The
Dallas HUB Theater opened 2006
with the REGIONALPREMIERE of a new adaptation of the classic
romantic comedy written in 1677 by the world's first female
professional playwright, Aphra Behn. Josh Costello's adaptation
premiered at the Chance Theater in Orange County, California
in January, 2005 and enjoyed a live PBS telecast in April.
In it, 4 young girls at a sleepover enact the story of The
Rover as a game, using their imaginations to deal with the
complications of their friendships, to outdo one another,
and to explore their fears and dreams about growing up and
falling in love. Backstage West says of the original production
"...the way Costello relates the story — through
a quirky game of charades that slowly evolves into a metaphor
on how imagination can bring people together — results
in one of the cleverest and most well-intentioned plays in
some time..."
THEATER
REVIEW: Updated 'Rover' rolls with youthful charm
07:48
AM CST on Friday, February 3, 2006
By
LAWSON TAITTE / The Dallas Morning News
Here's
a way to make a show critic-proof: Have the actors play amateur
actors, preferably very young and inexperienced ones.
That's
the formula for The Rover, at least in the version now being
performed by SATER at the Dallas Hub Theater. This started
out as one of the earliest English plays by a female author.
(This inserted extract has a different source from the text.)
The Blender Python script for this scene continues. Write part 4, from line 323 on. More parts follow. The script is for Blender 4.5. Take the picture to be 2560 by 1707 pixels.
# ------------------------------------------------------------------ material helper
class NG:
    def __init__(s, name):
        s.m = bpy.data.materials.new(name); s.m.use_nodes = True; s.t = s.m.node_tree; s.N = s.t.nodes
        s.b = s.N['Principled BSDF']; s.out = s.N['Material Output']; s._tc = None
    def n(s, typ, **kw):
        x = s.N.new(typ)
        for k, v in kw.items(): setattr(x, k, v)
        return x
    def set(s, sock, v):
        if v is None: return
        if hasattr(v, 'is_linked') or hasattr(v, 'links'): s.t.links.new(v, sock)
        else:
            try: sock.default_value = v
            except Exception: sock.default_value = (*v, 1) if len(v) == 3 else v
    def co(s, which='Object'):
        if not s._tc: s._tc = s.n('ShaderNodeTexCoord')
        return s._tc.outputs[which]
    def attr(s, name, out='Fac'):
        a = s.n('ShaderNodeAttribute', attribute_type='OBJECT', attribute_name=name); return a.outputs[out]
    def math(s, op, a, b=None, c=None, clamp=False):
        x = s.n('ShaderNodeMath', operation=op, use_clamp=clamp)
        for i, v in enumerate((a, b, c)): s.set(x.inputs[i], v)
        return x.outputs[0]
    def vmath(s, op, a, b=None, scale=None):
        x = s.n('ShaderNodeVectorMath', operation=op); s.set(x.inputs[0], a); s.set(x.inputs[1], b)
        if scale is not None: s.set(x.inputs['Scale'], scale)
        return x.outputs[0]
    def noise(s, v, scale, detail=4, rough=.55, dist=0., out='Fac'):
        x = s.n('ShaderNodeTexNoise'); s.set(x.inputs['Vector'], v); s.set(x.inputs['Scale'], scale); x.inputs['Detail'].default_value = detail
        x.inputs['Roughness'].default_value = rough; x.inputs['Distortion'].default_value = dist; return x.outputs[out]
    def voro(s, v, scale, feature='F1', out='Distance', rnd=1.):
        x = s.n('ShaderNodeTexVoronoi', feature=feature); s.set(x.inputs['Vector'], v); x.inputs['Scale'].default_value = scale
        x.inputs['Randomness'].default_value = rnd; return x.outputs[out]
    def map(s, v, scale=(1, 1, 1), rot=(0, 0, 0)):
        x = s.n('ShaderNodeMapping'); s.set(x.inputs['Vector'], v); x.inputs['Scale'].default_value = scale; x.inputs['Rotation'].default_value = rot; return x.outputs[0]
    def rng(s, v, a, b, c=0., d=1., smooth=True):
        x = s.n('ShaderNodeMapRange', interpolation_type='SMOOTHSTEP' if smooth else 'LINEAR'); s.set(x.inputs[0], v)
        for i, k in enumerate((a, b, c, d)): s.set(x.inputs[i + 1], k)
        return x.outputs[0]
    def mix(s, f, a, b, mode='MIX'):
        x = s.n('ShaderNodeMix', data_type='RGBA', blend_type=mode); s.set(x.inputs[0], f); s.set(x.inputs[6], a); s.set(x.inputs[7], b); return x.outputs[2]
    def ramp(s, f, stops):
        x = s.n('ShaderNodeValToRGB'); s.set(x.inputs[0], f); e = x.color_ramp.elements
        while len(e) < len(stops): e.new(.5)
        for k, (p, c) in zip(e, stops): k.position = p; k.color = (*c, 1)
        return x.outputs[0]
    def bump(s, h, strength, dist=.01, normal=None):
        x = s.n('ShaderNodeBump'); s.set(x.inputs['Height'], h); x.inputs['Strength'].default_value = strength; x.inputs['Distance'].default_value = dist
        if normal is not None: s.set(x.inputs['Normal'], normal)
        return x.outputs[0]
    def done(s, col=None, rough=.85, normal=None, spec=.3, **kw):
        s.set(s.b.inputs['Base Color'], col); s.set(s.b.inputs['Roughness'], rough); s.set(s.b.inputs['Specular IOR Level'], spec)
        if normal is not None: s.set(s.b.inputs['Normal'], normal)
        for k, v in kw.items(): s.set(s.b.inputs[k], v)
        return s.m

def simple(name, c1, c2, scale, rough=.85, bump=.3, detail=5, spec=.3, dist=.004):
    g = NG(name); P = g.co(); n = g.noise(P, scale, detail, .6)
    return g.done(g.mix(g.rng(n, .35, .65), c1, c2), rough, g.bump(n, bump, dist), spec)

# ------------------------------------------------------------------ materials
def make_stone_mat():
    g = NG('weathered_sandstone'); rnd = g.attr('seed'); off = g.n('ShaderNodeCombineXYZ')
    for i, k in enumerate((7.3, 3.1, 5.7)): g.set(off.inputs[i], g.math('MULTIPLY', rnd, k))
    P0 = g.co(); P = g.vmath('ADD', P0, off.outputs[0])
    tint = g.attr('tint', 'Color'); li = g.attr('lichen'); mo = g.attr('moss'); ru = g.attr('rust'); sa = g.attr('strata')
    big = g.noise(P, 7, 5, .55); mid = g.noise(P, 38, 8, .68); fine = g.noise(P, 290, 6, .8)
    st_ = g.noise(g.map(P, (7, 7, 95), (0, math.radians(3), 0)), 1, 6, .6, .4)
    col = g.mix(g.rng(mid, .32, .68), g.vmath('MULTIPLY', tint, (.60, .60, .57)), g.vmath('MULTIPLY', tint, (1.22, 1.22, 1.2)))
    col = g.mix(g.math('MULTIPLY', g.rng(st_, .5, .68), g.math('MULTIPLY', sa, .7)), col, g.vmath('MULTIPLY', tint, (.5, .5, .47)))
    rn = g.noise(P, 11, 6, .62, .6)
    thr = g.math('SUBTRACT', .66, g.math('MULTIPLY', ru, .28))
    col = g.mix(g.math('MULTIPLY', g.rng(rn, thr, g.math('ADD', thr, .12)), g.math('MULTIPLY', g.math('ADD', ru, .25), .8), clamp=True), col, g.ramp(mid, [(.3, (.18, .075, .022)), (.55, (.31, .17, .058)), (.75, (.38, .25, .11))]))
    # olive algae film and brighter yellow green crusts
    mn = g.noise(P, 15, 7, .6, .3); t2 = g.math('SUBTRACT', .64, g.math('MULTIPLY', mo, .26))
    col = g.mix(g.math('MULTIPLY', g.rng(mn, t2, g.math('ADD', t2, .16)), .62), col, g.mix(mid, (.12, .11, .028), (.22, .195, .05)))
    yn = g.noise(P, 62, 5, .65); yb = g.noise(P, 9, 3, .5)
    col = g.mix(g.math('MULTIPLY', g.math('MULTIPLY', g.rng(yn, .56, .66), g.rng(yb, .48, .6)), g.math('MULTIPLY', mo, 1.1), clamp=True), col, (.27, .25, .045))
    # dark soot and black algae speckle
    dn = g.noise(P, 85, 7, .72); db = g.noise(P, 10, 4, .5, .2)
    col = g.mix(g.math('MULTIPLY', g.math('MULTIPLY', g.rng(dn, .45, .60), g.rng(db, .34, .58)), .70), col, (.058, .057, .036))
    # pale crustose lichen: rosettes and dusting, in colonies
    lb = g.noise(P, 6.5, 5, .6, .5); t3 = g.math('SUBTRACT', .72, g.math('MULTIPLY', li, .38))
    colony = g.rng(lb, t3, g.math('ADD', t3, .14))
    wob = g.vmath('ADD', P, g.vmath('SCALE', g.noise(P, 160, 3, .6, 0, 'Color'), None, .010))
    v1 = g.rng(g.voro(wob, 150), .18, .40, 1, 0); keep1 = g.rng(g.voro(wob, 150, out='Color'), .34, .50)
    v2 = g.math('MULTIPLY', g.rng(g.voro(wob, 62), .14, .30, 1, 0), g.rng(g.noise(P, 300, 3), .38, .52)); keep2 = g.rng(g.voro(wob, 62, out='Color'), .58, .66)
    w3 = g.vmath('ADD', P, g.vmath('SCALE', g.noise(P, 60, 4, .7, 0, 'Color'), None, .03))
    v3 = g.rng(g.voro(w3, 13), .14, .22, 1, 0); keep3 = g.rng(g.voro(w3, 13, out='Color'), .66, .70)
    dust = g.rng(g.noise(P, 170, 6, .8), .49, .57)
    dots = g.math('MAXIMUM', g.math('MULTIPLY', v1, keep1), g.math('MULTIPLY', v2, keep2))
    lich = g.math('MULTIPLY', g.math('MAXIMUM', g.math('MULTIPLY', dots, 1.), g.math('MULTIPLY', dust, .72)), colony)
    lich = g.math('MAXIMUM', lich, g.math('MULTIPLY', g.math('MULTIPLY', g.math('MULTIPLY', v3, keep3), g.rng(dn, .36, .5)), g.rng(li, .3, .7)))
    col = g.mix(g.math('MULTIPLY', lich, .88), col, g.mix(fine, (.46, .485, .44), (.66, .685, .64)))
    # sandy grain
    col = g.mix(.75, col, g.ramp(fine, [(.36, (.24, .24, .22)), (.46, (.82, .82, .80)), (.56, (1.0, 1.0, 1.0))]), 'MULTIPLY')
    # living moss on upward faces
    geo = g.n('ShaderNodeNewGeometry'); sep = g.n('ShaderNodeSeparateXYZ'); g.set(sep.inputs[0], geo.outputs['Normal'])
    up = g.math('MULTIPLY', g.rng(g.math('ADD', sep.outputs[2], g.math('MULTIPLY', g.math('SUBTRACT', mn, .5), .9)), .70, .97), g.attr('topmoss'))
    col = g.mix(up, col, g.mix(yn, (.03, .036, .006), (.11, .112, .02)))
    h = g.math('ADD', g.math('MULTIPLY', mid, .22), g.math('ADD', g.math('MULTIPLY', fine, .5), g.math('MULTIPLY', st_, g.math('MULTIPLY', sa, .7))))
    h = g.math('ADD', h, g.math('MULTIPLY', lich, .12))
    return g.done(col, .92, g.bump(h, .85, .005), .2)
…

Aphra Behn's original, first
performed in 1677, was just as bawdy as any other Restoration
play, despite the writer's gender. But that's not quite what
we have here.
Josh
Costello's contemporary adaptation premiered a year ago at
the Chance Theatre in California's Orange County. It tells
the cynically romantic original story, but four modern young
girls are acting it out at a slumber
party. Call it women's answer to Shakespeare's R&J , in
which four high-school boys work on the Bard's text.
Most
of the words in the new The Rover are still Aphra Behn's.
A stage-struck younger sister (Cara Miles), while reading
the original play in bed, horns in on the gossip the older
sister's friends are dishing out. She's obviously precocious,
able to quote or identify lines from Shakespeare at will.
Somehow, and somewhat improbably, she quickly persuades the
others to act out the story she's reading.
She
plays the younger sister, Hellena, naturally. Her older sister
(Victoria Pope) plays, you guessed it, the older sister, Florinda.
All four performers portray multiple characters, sometimes
acting out the scenes by making a Barbie and a G.I. Joe or
some stuffed animals talk. But Paula Wood's main responsibility
is Willmore, the roving sea captain of the play's title, while
Heather Pratt quickly switches back and forth between Angelica,
the expensive courtesan Willmore admires, and Bellville, Florinda's
virtuous suitor.
Since
these are all supposed to be high-school kids playing at acting,
there's no pressure to make a period flavor or an elevated
style convincing. In fact, Ms. Miles is still in high school
herself; her acting is the most
self-conscious, but you can argue that that's appropriate
to the character.
Director
Christie Shane's production, reviewed Thursday, has a lot
of energy and gets its share of chuckles. Ms. Wood is particularly
good at getting the audience to see the jokes that the naughty
Willmore keeps making; and there's a nice irony seeing a woman
playing a heartless, promiscuous but good-natured male. The
occasional moments that the play-within-the-play breaks down
(Ms. Pratt's character keeps wanting to stop toward the end)
don't make a whole lot of sense – but that's probably
Mr. Costello's fault.
PARK
CITIES PEOPLE REVIEW by Glen Arberry
Aphra
Behn’s The Rover has the bawdy appeal of other restoration
comedies like Wycherly’s The Country Wife, and the four
young actresses in the play do a fine job. If it feels a little
like a high school production, it’s because the talented
Cara Miles, who plays the youngest, is still a senior at Red
Oak, and her sister in the play, Victoria Pope, just graduated
recently. Paula
Wood (as the rakish Rover) and Heather Pratt, acting both
male and female parts, give spirited professional performances.